D. Faedah Yang Dapat Diharapkan 1) Secara Akademis Bagi ilmu pengetahuan yang telah ada diharapkan bahwa hasil penelitian ini dapat bermanfaat bagi pengembangan ilmu hukum secara umum, khususnya pada ilmu hukum pada bidang Kenotariatan.
14
2) Secara Praktis a. Memberikan saran dan juga masukan kepada lembaga yang bersangkutan dalam rangka meningkatkan setiap proses kegiatan agar dapat memberi perlindungan hukum bagi berbagai pihak; b. Hasil penelitian ini diharapkan dapat memberikan sumbangan pemikiran bagi para pihak dalam bidang perbankan khususnya dalam hal perkreditan dengan jaminan Hak Tanggungan.
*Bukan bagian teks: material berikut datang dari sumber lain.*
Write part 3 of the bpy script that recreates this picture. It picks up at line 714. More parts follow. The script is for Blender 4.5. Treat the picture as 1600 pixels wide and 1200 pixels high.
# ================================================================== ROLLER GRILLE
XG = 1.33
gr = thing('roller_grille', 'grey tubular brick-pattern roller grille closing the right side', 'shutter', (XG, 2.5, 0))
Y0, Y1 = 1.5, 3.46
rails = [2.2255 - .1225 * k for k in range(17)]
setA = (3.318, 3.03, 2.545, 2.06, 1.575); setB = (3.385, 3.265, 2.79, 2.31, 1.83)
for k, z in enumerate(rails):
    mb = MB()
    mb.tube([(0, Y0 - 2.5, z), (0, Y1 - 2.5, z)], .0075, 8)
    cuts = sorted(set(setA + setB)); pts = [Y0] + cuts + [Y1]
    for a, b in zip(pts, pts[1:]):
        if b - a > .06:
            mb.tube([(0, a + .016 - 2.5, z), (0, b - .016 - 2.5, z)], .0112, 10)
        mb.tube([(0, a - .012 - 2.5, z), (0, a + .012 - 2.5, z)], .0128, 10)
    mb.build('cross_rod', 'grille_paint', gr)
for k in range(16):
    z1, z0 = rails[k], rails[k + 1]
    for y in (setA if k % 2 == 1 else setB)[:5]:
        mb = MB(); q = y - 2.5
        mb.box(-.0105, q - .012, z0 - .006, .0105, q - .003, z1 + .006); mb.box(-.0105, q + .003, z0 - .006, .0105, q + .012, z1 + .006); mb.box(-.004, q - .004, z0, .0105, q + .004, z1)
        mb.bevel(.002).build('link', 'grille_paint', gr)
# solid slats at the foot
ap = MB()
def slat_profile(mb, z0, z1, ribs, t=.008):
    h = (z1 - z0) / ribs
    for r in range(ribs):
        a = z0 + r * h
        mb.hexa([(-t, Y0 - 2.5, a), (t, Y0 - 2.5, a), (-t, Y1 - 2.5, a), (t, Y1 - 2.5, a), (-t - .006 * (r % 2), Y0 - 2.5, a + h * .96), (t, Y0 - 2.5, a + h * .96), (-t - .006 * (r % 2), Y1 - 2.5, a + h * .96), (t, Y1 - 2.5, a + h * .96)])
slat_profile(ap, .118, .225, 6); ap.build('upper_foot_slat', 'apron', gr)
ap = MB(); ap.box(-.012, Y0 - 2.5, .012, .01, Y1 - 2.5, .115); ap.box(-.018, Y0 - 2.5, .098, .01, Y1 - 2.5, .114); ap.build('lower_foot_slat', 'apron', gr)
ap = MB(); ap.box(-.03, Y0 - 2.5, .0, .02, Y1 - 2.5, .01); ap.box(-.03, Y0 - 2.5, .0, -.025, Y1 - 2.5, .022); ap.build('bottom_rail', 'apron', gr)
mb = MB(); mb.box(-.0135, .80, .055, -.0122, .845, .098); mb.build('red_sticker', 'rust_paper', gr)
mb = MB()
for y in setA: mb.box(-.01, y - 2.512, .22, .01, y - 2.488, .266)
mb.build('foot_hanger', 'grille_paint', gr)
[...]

2. Tujuan Penelitian A. Tujuan Obyektif 1) Untuk mengetahui dan mengakaji upaya Bank Perkreditan Rakyat Nguter Surakarta Cabang Magelang agar tidak dirugikan saat terjadinya eksekusi benda jaminan yang terdapat klausula-klausula dalam Akta Pemberian Hak Tanggungan (APHT)-nya 2) Untuk mengetahui dan mengakaji prosedur eksekusi benda jaminan dalam penyelesaian kredit macet di Bank Perkreditan Rakyat Nguter Surakarta Cabang Magelang B. Tujuan Subyektif Tujuan subyektif dari penelitian ini adalah untuk memperoleh data akurat dan bahan dasar yang lengkap tentang obyek yang sedang dilakukan penelitian serta berguna dalam tesis sebagai salah satu syarat memperoleh gelar Magister Kenotariatan (M.Kn.) di Fakultas Hukum Universitas Gadjah Mada.